I think people don't just want Pop/Country. People still seem to love a well-turned phrase and a well-written song.

That's why I say diversity is the key. They should play some of the older artists. I'm noticing that this duet with Willie Nelson and LeAnn Womack is climbing the charts, and I think that's great. Combine the older with the new and make great things happen. I think we have some really credible aging artists that still have a lot to say. I think it's interesting that we don't have more career artists these days. I know they are out there, but they may not be getting through the clutter of artists.

Where do you think it's all going? What's the five-year plan for the Country music industry do you think?

Well after I take control of everything... [laughs] but that may be just slightly beyond five years!

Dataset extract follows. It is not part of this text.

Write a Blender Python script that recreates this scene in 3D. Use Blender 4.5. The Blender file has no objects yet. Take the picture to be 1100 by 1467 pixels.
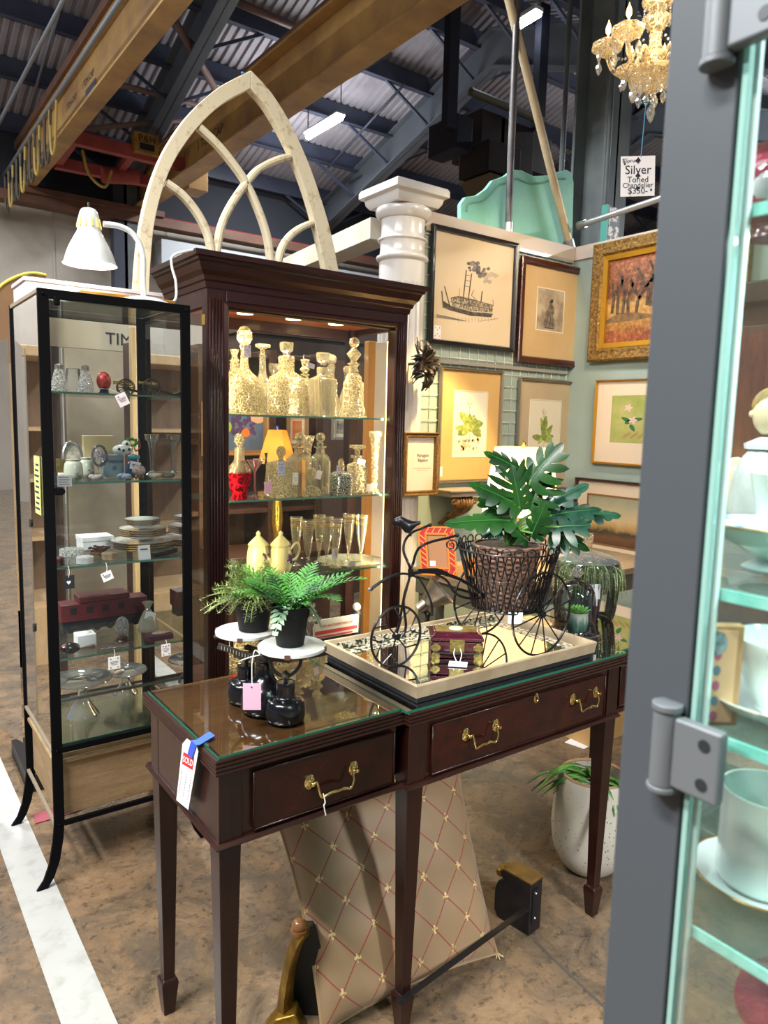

I really want to watch this trend that I'm seeing of the singer-songwriter coming back. Those acts that we remember and loved from the 70's—the Eagles and James Taylor who are my favorites from that era—personally I'm trying to bring that back around because I just think that nobody can tell a story the way the person who wrote the song can.

If your little sister called you up today and said, Shane, I want to be in the music business. What would your advice be?

My best advice would be to follow your heart because these days there are so many avenues for using musical talent or just in the music business itself, there are so many roads you can take.

Along the way you're going to get a lot of naysayers. I got that when I was growing up—people that said: "you need a backup plan" and "it's a hard way to go" and "very few people find success." I think my passion led the way and I was able to take their advice, but at the same time follow my heart. This is where I ended up and I'm very happy. I'm glad I didn't compromise. I'm glad I didn't take that job that somebody suggested I do rather than the music business because it was more of a sure thing. There are very few sure things in the music industry, but I think that's one of the things that draws creative people to it. It's sort of a mystery.